Building with nature
Located on the East River in New York with a 1.3 mile waterfront, the Brooklyn Bridge Park used to be a “monofunctional industrial waterfront site” with “ugly warehouses that were leaking… [and] concrete and asphalt that were sinking” in some places. With creativity and community input, the site was revamped into a public park and important urban and marine habitat.
At Pier 4, the Park installed ECOncrete coastal armor in the existing riprap to improve shore stabilization and increase biodiversity. The coastal armor is modelled after natural tidepools, providing shelter for marine life during low tide and breeding habitat for local species. With valuable water retaining features that are absent from typical armored shorelines, building with environmentally sound marine infrastructure provides ecological and structural value to the Park.
At Pier 6, ECOncrete’s concrete jackets encased decaying wooden piles. The jackets allowed species such as oysters and tubeworms to attach to and thrive on the structure, setting the foundation for even more species of conservational value.
Nature’s return on investment
Native plants and animals play an important role in ecosystems: they keep other species’ populations in check and manage vegetative growth, and support balanced biodiversity. When the park chose to use ECOncrete’s technology to retrofit their waterfront infrastructure, they saw the return of the native Blue Crab, including breeding pairs on the habitat created by the jackets.
At the Pier 4 tidepools, 89-100% of the coastal armors’ surface was covered in life, like algae, amphipods, isopods, oysters, and tubeworms. When species like these return to our waterfronts, they not only revive underwater ecosystems ( with effects like improving water quality by up to 16X), but also strengthen infrastructure with an added layer of calcium-carbonate based armor. These benefits pay back in spades: improving local water quality, creating opportunities for citizen science and educational programs, and creating waterfronts more resilient to climate change.

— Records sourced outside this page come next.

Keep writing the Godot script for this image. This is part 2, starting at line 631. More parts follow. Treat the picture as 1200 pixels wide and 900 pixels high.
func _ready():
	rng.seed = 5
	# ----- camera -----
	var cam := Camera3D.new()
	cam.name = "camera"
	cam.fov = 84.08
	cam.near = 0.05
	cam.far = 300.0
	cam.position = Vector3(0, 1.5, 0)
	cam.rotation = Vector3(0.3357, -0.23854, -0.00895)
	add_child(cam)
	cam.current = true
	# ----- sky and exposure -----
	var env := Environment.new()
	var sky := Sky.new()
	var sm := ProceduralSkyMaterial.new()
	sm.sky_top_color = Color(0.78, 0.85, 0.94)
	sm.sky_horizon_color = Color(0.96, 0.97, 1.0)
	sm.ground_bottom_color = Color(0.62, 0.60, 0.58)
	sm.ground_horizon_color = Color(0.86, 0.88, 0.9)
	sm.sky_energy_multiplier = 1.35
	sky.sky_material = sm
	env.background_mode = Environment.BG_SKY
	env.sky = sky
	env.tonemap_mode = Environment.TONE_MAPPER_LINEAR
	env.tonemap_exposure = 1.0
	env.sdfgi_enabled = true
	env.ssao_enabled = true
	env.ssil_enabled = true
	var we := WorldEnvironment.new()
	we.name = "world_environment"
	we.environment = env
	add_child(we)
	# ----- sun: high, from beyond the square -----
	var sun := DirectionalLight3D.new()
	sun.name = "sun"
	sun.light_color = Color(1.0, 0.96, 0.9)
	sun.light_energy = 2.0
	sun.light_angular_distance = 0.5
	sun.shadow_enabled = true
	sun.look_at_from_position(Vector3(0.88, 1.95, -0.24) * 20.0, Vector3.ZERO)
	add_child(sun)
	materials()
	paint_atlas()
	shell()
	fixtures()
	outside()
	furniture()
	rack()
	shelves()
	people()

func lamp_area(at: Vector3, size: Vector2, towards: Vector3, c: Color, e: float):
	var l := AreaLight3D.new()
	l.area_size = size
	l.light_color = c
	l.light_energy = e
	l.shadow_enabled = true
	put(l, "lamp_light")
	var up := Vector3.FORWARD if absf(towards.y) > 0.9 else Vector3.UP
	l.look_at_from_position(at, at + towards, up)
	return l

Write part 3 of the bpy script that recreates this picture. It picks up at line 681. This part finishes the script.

As calcitic organisms grow on concrete, they absorb and store carbon dioxide in their skeletons. Coralline algae grows in branch-like bunches on pile jackets, and along with the other calcitic organisms, like clams and barnacles, generates an active carbon sink, storing 300 grams of CO₂ per square meter. The sea sponges, mussels, and oysters growing on the armor are also actively filtering water; 1 square meter of ECOncrete can support the filtration of 96.2 olympic swimming pools worth of seawater every year.
With over 5 million visitors in the summer of 2019, Brooklyn Bridge Park is living proof of the impacts of living infrastructure. By building with nature, developers, engineers, and architects don’t have to choose between building effectively, and building sustainably.